Maybe that's what I am missing. I found it hard to do with my hands. There were usually left some air pockets, even though small and flat.[/QUOTE
Air pockets are no good, they will catch the bevel of your razor and cut open, and potentially damage your edge.
 
Just as an addendum, after bevel setting I progress to 12,9,5,3,1,1 with paper. So going from bevel set to 3 is a big jump. You may not have gotten it sharp enough because you didn't spend enough time to polish out the scratches from the 1k.
 
Just as an addendum, after bevel setting I progress to 12,9,5,3,1,1 with paper. So going from bevel set to 3 is a big jump. You may not have gotten it sharp enough because you didn't spend enough time to polish out the scratches from the 1k.

Actually I got my sharpest edge off it. My problem is, the film doesn't stick and gets ineffective after 2 razors.
 
Actually I got my sharpest edge off it. My problem is, the film doesn't stick and gets ineffective after 2 razors.
Interesting. How long, or how many laps did you need to spend? I would assume that even if it were sticking properly you's burn it out faster due to having to use it longer to properly remove the scratches from a 1k.

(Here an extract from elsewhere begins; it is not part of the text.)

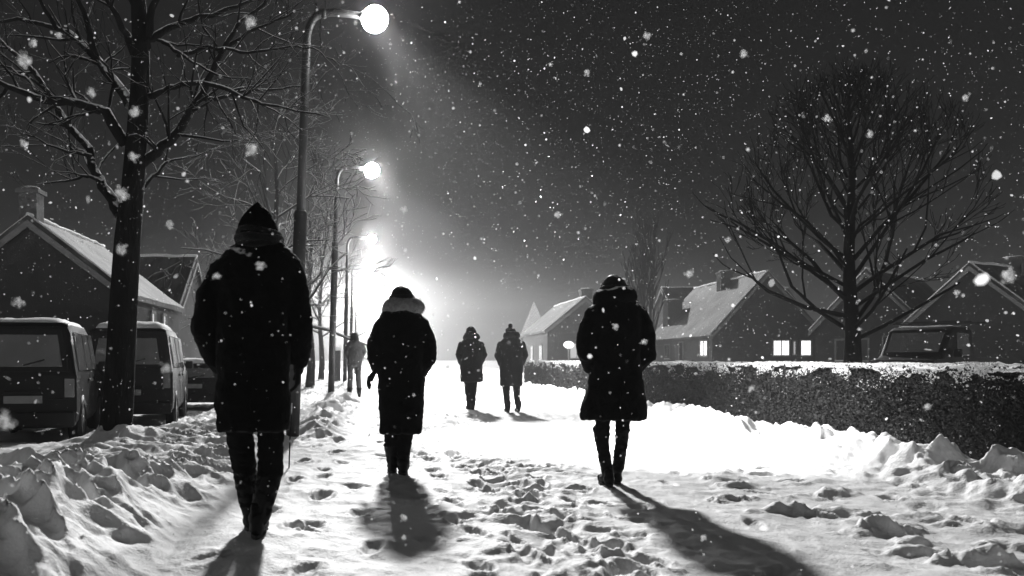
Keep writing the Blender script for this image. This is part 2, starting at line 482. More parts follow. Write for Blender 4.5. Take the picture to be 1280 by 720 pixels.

Though I suppose it makes some sense as the majority of sharpness comes from your bevel set.
 
Interesting. How long, or how many laps did you need to spend? I would assume that even if it were sticking properly you's burn it out faster due to having to use it longer to properly remove the scratches from a 1k.

3μm: 60 laps
1μm: 60 laps
1μm with Pico Paper: 30 laps

Interestingly, the first two times, 3μm was able to remove the 1k Chosera scratches completely and polish the blade. And then it almost stopped working at the 3rd.

Yesterday, I put a Naniwa SP 5k in between. I couldn't evaluate the effectiveness of the 3μm after that. I'll report back when I test it.